Dollhouses: they’re not just for kids, anymore.

Wheelwright designs in a contemporary mode, so there was no question of getting what Simmons calls ''a heavy Victorian thing your grandmother made by hand,'' but, as the architect explains, ''it wasn't just the style that needed updating.'' Most dollhouses, Wheelwright says, are accessible from only one side. So he and Simmons addressed the problem by devising transparent sliding walls that are accessible from all sides. Wheelwright also took pains to make the house as architecturally ''real'' as possible, even down to its structure, which includes a molded one-piece floor, and which stood up to numerous stress tests. ''This isn't a 'toy' house,'' Wheelwright emphasizes.  (from a NYT 10/08/2000 article).
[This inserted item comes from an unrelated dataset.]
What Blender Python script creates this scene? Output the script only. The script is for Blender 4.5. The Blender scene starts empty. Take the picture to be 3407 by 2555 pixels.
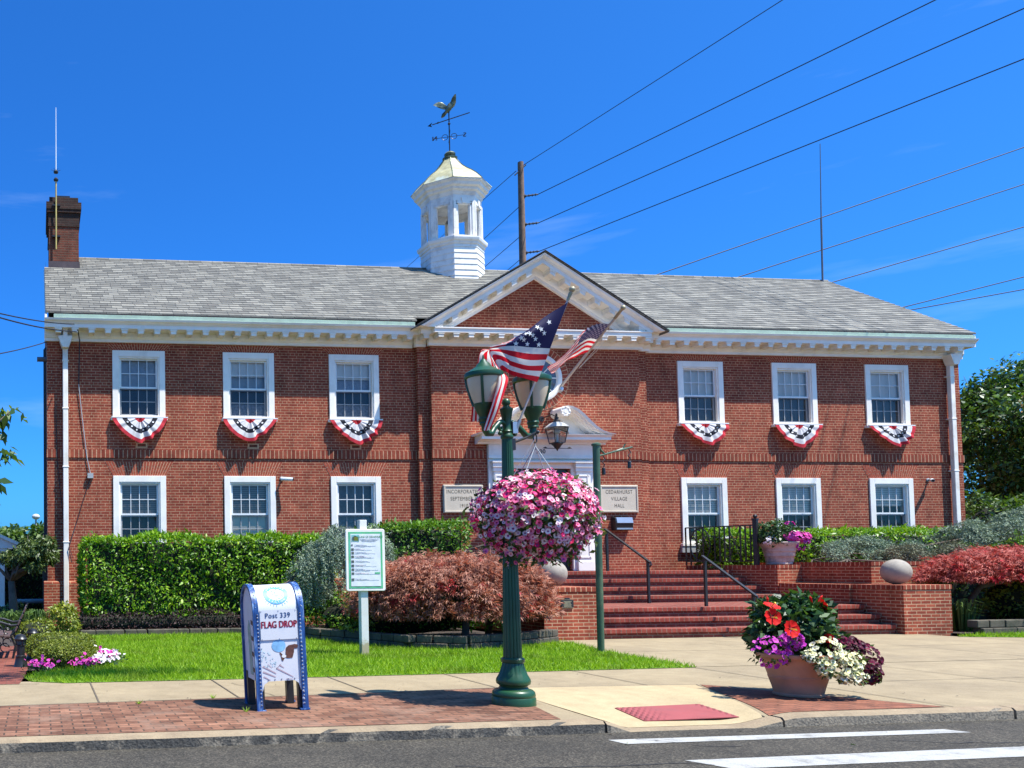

When I started writing this in the wee hours of this morning, Tiny Bubbles made perfect sense as a title. Perhaps it was watching Peter Schiff talking about the housing bubble followed immediately by looking at these tiny houses whose values not only increased, but also remain in that bubble! What I do know is that since the age of 5, when I did the hula in my first dance recital, that Don Ho song has haunted me. I finally have a place to lay it to rest. Hopefully.